Höhere Löhne, faires Gold
Entwicklungsminister Müller will die Wirtschaft mit gelungenen Beispielen für das Lieferkettengesetz gewinnen
- Ein Argument gegen Elektroautos lautet, die benötigten Rohstoffe kämen aus unökologischer und unsozialer Produktion. Autohersteller und Zulieferer bemühen sich deshalb, die Vorwürfe zu entkräften. So betont etwa der Chemie-Konzern BASF, das Batterie-Material Kobalt nicht aus Kleinstbergbau-Anlagen im Kongo zu beziehen. Außerdem beteiligt sich das Unternehmen aus Ludwigshafen an einer weltweiten Initiative zur Abschaffung der Kinderarbeit beim Schürfen des Metalls.

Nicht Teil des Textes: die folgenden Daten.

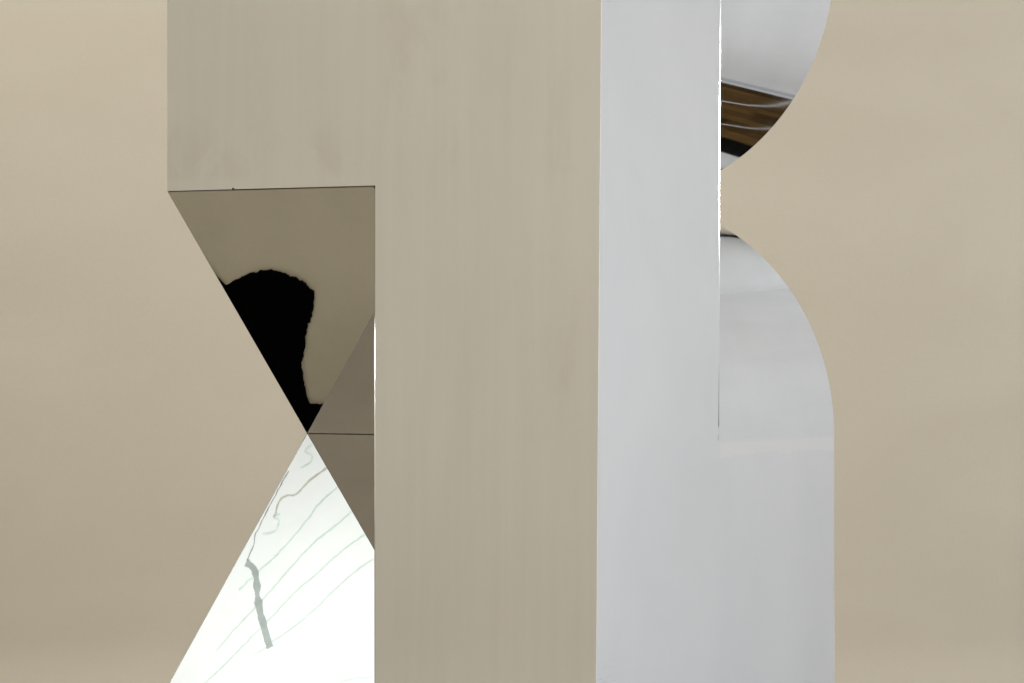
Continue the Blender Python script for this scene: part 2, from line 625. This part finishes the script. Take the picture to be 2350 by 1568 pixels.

BASF dient als eines von zehn Beispielen, wie Unternehmen sich darauf vorbereiten, das neue Lieferkettengesetz für Menschenrechte in der Wirtschaft einzuhalten. In dem riesigen Unternehmensgeflecht mit mehr als 110 000 Beschäftigten besteht ein weiterer Ansatz darin, einen Beschwerdemechanismus zur Verfügung zu stellen. Arbeiterinnen und Arbeiter irgendwo auf der Welt, deren Rechte im Zusammenhang mit BASF verletzt werden, sollen sich so am Sitz in Ludwigshafen Gehör verschaffen können. Im vergangenen Jahr gingen nach Information des Unternehmens 387 Anrufe und EMails auch wegen Problemen mit Menschenrechten und Korruption ein. Als Reaktion darauf hätten 31 Beschäftigte wegen Fehlverhaltens ihre Jobs verloren, erklärte BASF.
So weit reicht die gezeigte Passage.